The Police are seeking assistance from the public to find two eighteen-year-old girls who cannot be traced by their families, ABC News has gathered.
The information posted on the Police Service’s Facebook page indicated that one of the missing persons, Padmah Frimpong is a student of Afia Kobi Girls School at Taabuom in the Ashanti Region.
Padmah Frimpong, according to the Police, is reported to have left home for school on Monday, 26th November 2019 and has since not returned home.
The other person, Hannah Apasnore, a teacher, is also reported to have been sent by his father to the Duayin Academy, where she teaches and has since not returned home.
The Police urged anyone with information on the whereabouts of the two girls to report to the nearest Police Station or contact its emergency numbers (191,18555) for a swift response.

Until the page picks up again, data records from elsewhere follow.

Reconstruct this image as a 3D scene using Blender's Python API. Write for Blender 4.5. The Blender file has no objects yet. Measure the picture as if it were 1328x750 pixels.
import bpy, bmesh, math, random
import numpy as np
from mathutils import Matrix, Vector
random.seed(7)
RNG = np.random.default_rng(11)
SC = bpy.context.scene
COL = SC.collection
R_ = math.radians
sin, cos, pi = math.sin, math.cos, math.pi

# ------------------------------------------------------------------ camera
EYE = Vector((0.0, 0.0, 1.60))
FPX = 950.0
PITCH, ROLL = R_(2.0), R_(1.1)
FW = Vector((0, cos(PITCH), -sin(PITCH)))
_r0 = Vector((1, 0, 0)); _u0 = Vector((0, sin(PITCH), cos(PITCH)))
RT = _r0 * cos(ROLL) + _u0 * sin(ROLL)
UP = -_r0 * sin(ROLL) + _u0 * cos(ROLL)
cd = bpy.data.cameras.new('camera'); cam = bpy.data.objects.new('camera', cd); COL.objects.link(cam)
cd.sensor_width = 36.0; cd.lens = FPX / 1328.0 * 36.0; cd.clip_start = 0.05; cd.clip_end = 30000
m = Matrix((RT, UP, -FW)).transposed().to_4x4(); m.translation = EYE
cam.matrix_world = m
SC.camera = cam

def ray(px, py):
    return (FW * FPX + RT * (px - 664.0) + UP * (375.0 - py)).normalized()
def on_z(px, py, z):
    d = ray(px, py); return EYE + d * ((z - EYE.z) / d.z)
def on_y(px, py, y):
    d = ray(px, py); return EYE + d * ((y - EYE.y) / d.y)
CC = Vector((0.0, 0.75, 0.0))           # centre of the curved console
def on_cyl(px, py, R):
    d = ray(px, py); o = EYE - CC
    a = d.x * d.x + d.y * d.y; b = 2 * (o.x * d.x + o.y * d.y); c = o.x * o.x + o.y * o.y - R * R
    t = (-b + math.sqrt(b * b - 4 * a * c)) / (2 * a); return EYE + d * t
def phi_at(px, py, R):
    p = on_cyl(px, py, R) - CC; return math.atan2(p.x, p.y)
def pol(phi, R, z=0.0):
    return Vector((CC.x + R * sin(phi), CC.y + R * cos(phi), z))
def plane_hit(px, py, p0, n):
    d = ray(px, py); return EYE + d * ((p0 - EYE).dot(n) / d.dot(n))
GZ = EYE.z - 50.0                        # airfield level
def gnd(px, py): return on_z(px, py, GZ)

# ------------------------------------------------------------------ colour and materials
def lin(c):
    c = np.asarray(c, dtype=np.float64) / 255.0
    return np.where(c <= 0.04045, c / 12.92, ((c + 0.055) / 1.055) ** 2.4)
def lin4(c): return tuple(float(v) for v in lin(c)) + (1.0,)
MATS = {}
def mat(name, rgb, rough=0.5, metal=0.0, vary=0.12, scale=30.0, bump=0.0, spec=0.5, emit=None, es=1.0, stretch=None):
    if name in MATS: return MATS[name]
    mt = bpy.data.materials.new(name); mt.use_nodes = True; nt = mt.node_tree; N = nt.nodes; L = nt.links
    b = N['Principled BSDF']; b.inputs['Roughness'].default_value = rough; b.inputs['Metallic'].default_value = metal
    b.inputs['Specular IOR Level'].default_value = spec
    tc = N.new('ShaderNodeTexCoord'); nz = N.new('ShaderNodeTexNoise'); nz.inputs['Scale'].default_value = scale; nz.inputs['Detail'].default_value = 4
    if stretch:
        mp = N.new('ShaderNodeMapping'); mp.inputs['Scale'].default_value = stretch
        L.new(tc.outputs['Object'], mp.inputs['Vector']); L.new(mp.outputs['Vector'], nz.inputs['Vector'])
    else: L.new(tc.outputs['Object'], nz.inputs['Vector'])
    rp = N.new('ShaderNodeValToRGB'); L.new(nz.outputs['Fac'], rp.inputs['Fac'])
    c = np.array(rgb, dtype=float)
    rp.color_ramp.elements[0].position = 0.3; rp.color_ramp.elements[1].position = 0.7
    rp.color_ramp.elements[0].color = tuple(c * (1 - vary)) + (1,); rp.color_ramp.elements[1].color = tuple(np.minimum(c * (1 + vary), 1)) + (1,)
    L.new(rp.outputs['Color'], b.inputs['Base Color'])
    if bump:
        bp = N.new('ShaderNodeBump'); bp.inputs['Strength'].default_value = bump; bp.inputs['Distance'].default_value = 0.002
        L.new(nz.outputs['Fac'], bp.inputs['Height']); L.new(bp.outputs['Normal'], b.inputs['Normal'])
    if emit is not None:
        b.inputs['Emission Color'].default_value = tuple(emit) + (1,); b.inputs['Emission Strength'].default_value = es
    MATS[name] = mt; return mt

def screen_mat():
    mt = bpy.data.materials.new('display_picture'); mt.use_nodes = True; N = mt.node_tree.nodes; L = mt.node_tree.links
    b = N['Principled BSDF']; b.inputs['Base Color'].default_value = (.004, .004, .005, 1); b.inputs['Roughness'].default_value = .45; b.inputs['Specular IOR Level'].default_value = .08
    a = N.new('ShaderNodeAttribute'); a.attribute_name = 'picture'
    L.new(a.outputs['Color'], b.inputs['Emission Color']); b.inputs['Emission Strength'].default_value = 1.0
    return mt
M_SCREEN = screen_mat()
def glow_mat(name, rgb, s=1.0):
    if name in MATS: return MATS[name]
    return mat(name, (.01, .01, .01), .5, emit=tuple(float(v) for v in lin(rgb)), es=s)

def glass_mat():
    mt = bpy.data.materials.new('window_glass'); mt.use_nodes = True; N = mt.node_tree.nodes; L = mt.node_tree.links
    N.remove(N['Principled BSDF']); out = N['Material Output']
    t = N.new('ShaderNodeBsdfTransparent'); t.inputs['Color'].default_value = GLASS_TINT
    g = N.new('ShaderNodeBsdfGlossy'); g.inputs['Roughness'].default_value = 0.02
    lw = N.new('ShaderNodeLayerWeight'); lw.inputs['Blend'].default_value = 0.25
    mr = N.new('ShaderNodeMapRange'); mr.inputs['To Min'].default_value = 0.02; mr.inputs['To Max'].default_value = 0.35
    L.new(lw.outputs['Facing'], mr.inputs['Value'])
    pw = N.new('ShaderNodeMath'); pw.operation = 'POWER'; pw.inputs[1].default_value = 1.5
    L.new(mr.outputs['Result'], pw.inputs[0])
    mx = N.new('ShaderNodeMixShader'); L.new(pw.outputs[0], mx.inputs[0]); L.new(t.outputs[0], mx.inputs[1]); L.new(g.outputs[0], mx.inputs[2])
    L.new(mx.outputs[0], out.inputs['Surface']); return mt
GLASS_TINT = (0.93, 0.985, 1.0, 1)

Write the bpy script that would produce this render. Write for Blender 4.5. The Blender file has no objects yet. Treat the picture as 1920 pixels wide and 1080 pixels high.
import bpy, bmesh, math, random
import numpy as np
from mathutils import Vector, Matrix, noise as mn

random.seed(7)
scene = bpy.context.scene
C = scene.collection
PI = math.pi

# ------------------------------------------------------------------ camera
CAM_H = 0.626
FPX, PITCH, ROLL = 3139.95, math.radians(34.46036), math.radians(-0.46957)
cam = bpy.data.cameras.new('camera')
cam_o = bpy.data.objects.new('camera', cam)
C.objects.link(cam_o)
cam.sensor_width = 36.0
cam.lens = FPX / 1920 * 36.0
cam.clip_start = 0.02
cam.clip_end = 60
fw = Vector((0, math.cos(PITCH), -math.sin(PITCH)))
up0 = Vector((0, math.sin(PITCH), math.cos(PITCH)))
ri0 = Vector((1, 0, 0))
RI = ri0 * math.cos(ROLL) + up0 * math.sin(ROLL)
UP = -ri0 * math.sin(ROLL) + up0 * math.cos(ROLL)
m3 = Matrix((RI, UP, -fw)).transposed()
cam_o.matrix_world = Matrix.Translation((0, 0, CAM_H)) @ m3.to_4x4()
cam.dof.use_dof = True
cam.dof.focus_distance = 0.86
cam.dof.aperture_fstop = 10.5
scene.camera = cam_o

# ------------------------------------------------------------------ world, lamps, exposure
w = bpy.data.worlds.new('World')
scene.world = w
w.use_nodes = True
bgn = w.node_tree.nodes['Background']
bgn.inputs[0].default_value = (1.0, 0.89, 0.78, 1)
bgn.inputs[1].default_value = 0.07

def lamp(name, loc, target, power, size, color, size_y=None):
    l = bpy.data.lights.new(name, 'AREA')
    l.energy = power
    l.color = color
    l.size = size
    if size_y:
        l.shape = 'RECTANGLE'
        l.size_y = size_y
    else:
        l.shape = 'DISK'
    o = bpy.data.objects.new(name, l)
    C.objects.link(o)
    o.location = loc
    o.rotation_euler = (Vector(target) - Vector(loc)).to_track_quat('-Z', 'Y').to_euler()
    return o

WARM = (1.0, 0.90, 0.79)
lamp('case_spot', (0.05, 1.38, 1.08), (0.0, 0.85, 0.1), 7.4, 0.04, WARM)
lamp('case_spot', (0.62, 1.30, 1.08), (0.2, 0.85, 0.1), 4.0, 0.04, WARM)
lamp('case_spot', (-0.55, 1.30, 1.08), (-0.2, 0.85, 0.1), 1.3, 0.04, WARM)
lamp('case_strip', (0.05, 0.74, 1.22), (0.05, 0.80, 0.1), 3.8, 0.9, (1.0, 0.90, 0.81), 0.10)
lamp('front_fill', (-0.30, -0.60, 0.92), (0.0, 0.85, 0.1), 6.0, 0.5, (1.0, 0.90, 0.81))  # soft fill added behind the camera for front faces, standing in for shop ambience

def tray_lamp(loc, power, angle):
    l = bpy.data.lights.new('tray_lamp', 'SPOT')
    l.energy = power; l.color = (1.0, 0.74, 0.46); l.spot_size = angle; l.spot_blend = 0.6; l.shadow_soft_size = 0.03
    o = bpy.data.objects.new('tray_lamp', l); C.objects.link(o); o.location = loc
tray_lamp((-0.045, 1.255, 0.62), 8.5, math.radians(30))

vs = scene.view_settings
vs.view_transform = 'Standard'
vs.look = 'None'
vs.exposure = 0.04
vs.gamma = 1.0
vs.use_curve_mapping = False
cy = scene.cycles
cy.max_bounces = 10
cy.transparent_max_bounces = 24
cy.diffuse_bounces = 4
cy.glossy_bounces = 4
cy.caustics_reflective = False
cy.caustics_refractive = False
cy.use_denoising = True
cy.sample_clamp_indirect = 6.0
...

The development comes at a time when Ghanaians are recuperating from the shock about the murder of four kidnapped girls in Takoradi who equally went missing under bizarre circumstances and were later confirmed dead by the Police in September this year.
Three suspects, Chika Innoidim John, John Oji, and Samuel Udoetuk-Wills, all Nigerians, are standing trial for their alleged roles in the kidnapping of the girls and subsequent murder.
In June this year, another teenage girl, Linda Akansaa, a student of the Juaben Senior High School was found dead after she reportedly went missing for a week.
The sixteen-year-old Home Economics student was found dead in a bush in Ejisu-Jamasi in the Ashanti Region after attempts to find her proved futile.
Akansaa was the second girl to die in a similar fashion in the community since 2017, a development that plunged residents in the area into extreme fear.
The body of Sophia Amma Ibrahim, a 16-year-old hair braider apprentice was dumped close to her house after been raped and murdered on Good Friday eve of 2017.
She had then just left her Jamasi home for work at Ejisu but did not return.